What gives is that although we know Jesus is God…and I believe before His incarnation He too was invisible…”God” in these words from Paul mean the Father…and He is the one we’ll never see. For that matter, right now I don’t think we could even take seeing Jesus if He allowed His full glory to show.

But we can see what is most glorious about God (Father, Son, and Holy Spirit)…His character…in Jesus.

Assembly of the Firstborn

Last week I asked you if you would like to be called “saints in light.” I’ve got another offer…

How would you like to be part of the “assembly of the firstborn”?

Let’s wrap up with Hebrews 12:22-24:

But you have come to Mount Zion and to the city of the living God, the heavenly Jerusalem, and to innumerable angels in festal gathering, 23 and to the assembly of the firstborn who are enrolled in heaven, and to God, the judge of all, and to the spirits of the righteous made perfect, 24 and to Jesus, the mediator of a new covenant, and to the sprinkled blood that speaks a better word than the blood of Abel.

You have seen the image of God…the exact imprint of His nature. Will you be blinded by the god of this world, or will you be drawn to “Jesus, the mediator of a new covenant” and become part of “the assembly of the firstborn who are enrolled in heaven”?

Because, as we’ve learned twice in today’s verses from Colossians…the “firstborn” is Jesus…and unless you are attracted to him you’ll be part of an entirely different assembly.

Nobody in their right mind would choose anything but the assembly of the firstborn, because…

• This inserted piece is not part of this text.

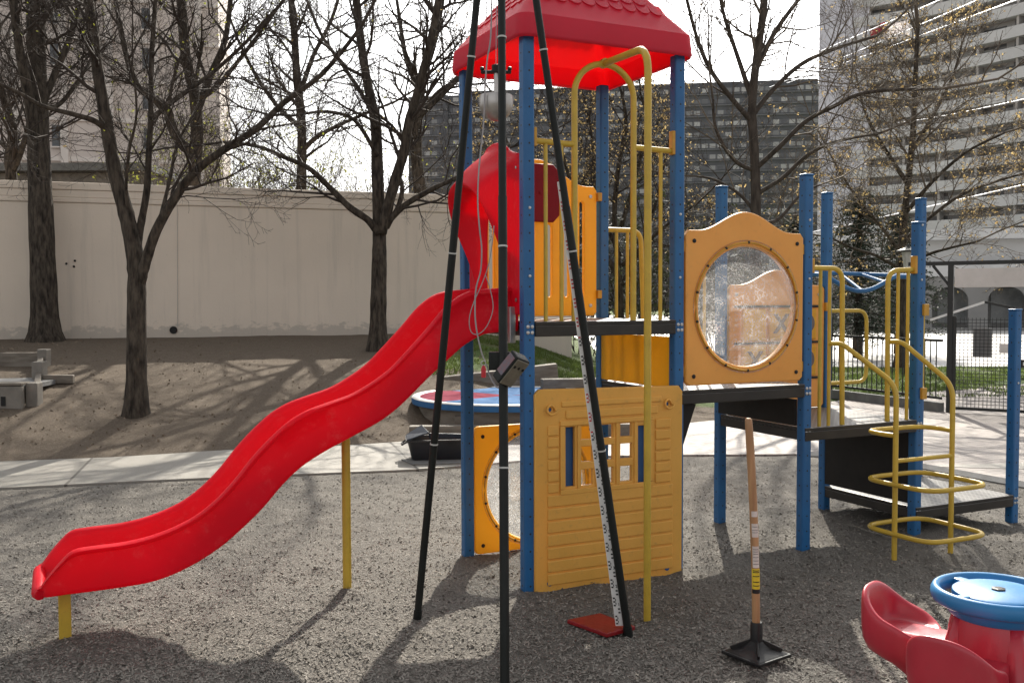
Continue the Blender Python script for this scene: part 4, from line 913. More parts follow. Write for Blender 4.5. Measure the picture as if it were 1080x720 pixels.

“Dear least important church, Jesus is everything…and should be everything to you…”

Footnotes

1O’Brien, P. T. (2002). Vol. 44: Word Biblical Commentary : Colossians-Philemon. Word Biblical Commentary (32). Dallas: Word, Incorporated.

2Ibid.

3Crossway Bibles. (2008). The ESV Study Bible (2294). Wheaton, IL: Crossway Bibles.

4The Pulpit Commentary: Colossians. 2004 (H. D. M. Spence-Jones, Ed.) (8). Bellingham, WA: Logos Research Systems, Inc.